* [REQUIRED WORK]: Single out the lines that include the word "Python". Copy them.

* [DATA FOR THIS EXERCISE]:
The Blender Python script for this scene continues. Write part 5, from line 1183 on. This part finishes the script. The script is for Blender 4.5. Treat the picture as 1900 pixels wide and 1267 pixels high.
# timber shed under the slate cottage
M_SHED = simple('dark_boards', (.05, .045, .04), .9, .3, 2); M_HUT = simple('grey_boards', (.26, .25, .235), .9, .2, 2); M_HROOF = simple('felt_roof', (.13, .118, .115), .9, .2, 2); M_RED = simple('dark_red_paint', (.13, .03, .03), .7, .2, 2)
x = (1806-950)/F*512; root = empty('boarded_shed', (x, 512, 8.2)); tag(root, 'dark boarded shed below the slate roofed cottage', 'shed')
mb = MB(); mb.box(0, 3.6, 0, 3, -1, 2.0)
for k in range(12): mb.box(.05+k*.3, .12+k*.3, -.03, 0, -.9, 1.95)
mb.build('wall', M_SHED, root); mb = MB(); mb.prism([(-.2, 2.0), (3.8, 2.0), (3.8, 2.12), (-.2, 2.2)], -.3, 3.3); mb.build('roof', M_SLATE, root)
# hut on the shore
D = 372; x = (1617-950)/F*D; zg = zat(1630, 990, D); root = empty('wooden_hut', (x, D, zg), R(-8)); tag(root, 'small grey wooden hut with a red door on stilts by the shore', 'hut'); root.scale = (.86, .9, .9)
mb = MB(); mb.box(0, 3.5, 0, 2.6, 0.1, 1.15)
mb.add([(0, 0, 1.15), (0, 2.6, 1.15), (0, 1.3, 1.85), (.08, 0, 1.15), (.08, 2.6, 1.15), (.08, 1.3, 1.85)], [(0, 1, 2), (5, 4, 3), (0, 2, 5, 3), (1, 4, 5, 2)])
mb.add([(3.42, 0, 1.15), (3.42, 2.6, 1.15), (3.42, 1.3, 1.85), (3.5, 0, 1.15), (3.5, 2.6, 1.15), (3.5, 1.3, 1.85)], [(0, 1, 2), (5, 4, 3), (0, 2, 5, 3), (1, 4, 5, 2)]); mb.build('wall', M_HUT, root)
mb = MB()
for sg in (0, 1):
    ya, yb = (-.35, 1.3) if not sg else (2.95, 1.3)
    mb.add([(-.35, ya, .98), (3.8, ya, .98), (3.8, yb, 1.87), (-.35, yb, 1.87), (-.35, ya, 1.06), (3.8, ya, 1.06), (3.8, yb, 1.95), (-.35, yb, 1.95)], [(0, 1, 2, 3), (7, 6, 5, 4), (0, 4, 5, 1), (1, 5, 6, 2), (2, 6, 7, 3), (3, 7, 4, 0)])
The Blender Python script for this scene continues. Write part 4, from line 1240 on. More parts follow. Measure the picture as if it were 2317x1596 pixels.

* [COMPLETE ANSWER]:
The Blender Python script for this scene continues. Write part 5, from line 1183 on. This part finishes the script. The script is for Blender 4.5. Treat the picture as 1900 pixels wide and 1267 pixels high.
The Blender Python script for this scene continues. Write part 4, from line 1240 on. More parts follow. Measure the picture as if it were 2317x1596 pixels.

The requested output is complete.